### Information shown ###

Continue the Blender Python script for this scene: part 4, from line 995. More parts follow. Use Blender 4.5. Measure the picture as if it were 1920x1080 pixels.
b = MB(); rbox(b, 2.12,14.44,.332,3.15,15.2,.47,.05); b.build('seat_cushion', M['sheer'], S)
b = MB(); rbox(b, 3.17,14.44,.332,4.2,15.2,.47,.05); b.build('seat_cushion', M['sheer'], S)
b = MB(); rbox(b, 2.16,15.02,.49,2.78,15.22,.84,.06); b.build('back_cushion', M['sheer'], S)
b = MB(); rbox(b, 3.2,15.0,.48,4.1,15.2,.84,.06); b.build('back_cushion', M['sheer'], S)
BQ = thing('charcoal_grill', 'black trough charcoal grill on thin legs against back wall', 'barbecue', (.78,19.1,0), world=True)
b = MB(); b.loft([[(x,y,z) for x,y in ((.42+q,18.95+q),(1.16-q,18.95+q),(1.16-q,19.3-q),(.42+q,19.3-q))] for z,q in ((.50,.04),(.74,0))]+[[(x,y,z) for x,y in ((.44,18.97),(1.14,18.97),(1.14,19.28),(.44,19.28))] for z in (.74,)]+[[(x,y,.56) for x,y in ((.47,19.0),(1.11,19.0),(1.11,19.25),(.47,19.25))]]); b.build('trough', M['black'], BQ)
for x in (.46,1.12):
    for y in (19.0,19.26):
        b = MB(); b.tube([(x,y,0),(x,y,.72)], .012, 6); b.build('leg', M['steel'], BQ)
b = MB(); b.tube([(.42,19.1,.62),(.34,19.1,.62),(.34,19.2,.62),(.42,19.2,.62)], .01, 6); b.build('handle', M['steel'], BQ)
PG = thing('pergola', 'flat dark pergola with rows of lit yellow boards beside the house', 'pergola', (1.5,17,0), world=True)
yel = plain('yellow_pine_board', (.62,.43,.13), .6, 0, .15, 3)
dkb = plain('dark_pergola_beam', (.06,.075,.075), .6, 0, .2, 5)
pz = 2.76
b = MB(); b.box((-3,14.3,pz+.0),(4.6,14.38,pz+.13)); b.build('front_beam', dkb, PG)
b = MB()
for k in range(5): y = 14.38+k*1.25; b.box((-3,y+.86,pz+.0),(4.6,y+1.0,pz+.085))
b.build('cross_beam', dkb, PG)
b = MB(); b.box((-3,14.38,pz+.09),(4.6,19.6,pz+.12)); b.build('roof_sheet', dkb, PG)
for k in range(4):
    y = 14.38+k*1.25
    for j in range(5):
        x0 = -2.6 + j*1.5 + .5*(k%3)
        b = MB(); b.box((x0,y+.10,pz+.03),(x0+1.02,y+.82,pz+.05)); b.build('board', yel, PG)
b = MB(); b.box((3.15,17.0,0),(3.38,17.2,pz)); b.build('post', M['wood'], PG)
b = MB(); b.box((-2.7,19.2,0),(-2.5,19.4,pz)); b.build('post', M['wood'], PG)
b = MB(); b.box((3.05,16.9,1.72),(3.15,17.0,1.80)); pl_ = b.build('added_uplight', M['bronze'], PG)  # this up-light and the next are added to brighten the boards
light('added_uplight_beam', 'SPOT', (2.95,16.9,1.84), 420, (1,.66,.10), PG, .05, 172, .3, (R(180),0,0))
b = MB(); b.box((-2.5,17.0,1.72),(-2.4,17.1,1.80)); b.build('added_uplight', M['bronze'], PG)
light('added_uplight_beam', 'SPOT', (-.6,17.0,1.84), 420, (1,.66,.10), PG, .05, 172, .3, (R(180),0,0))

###

# [Given request]
Quote the entire listing above exactly.

# [In response]
Continue the Blender Python script for this scene: part 4, from line 995. More parts follow. Use Blender 4.5. Measure the picture as if it were 1920x1080 pixels.
b = MB(); rbox(b, 2.12,14.44,.332,3.15,15.2,.47,.05); b.build('seat_cushion', M['sheer'], S)
b = MB(); rbox(b, 3.17,14.44,.332,4.2,15.2,.47,.05); b.build('seat_cushion', M['sheer'], S)
b = MB(); rbox(b, 2.16,15.02,.49,2.78,15.22,.84,.06); b.build('back_cushion', M['sheer'], S)
b = MB(); rbox(b, 3.2,15.0,.48,4.1,15.2,.84,.06); b.build('back_cushion', M['sheer'], S)
BQ = thing('charcoal_grill', 'black trough charcoal grill on thin legs against back wall', 'barbecue', (.78,19.1,0), world=True)
b = MB(); b.loft([[(x,y,z) for x,y in ((.42+q,18.95+q),(1.16-q,18.95+q),(1.16-q,19.3-q),(.42+q,19.3-q))] for z,q in ((.50,.04),(.74,0))]+[[(x,y,z) for x,y in ((.44,18.97),(1.14,18.97),(1.14,19.28),(.44,19.28))] for z in (.74,)]+[[(x,y,.56) for x,y in ((.47,19.0),(1.11,19.0),(1.11,19.25),(.47,19.25))]]); b.build('trough', M['black'], BQ)
for x in (.46,1.12):
    for y in (19.0,19.26):
        b = MB(); b.tube([(x,y,0),(x,y,.72)], .012, 6); b.build('leg', M['steel'], BQ)
b = MB(); b.tube([(.42,19.1,.62),(.34,19.1,.62),(.34,19.2,.62),(.42,19.2,.62)], .01, 6); b.build('handle', M['steel'], BQ)
PG = thing('pergola', 'flat dark pergola with rows of lit yellow boards beside the house', 'pergola', (1.5,17,0), world=True)
yel = plain('yellow_pine_board', (.62,.43,.13), .6, 0, .15, 3)
dkb = plain('dark_pergola_beam', (.06,.075,.075), .6, 0, .2, 5)
pz = 2.76
b = MB(); b.box((-3,14.3,pz+.0),(4.6,14.38,pz+.13)); b.build('front_beam', dkb, PG)
b = MB()
for k in range(5): y = 14.38+k*1.25; b.box((-3,y+.86,pz+.0),(4.6,y+1.0,pz+.085))
b.build('cross_beam', dkb, PG)
b = MB(); b.box((-3,14.38,pz+.09),(4.6,19.6,pz+.12)); b.build('roof_sheet', dkb, PG)
for k in range(4):
    y = 14.38+k*1.25
    for j in range(5):
        x0 = -2.6 + j*1.5 + .5*(k%3)
        b = MB(); b.box((x0,y+.10,pz+.03),(x0+1.02,y+.82,pz+.05)); b.build('board', yel, PG)
b = MB(); b.box((3.15,17.0,0),(3.38,17.2,pz)); b.build('post', M['wood'], PG)
b = MB(); b.box((-2.7,19.2,0),(-2.5,19.4,pz)); b.build('post', M['wood'], PG)
b = MB(); b.box((3.05,16.9,1.72),(3.15,17.0,1.80)); pl_ = b.build('added_uplight', M['bronze'], PG)  # this up-light and the next are added to brighten the boards
light('added_uplight_beam', 'SPOT', (2.95,16.9,1.84), 420, (1,.66,.10), PG, .05, 172, .3, (R(180),0,0))
b = MB(); b.box((-2.5,17.0,1.72),(-2.4,17.1,1.80)); b.build('added_uplight', M['bronze'], PG)
light('added_uplight_beam', 'SPOT', (-.6,17.0,1.84), 420, (1,.66,.10), PG, .05, 172, .3, (R(180),0,0))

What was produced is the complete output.